Researchers Develop System That Transforms CO2 Into Concrete

An anonymous reader quotes a report from IEEE Spectrum: A team from the University of California, Los Angeles, has developed a system that transforms "waste CO2" into gray blocks of concrete. In March, the researchers will relocate to the Wyoming Integrated Test Center, part of the Dry Fork power plant near the town of Gillette. During a three-month demonstration, the UCLA team plans to siphon half a ton of CO2 per day from the plant's flue gas and produce 10 tons of concrete daily. Carbon Upcycling UCLA is one of 10 teams competing in the final round of the NRG COSIA Carbon XPrize.
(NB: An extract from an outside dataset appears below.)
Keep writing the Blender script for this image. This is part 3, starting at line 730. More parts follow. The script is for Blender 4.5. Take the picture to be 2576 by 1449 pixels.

The global competition aims to develop breakthrough technologies for converting carbon emissions into valuable products. The UCLA initiative began about six years ago, as researchers contemplated the chemistry of Hadrian's Wall -- the nearly 1,900-year-old Roman structure in northern England. Masons built the wall by mixing calcium oxide with water, then letting it absorb CO2 from the atmosphere. The resulting reactions produced calcium carbonate, or limestone. But that cementation process can take years or decades to complete, an unimaginably long wait by today's standards. "We wanted to know, 'How do you make these reactions go faster?'" Gaurav Sant, a civil engineering professor who leads the team, recalled. The answer was portlandite, or calcium hydroxide. The compound is combined with aggregates and other ingredients to create the initial building element. That element then goes into a reactor, where it comes in contact with the flue gas coming directly out of a power plant's smokestack. The resulting carbonation reaction forms a solid building component akin to concrete. The UCLA system is unique among green concrete technologies because it doesn't require the expensive step of capturing and purifying CO2 emissions from power plants. Sant said his team's approach is the only one so far that directly uses the flue gas stream. The group has formed a company, CO2Concrete, to commercialize their technology with construction companies and other industrial partners.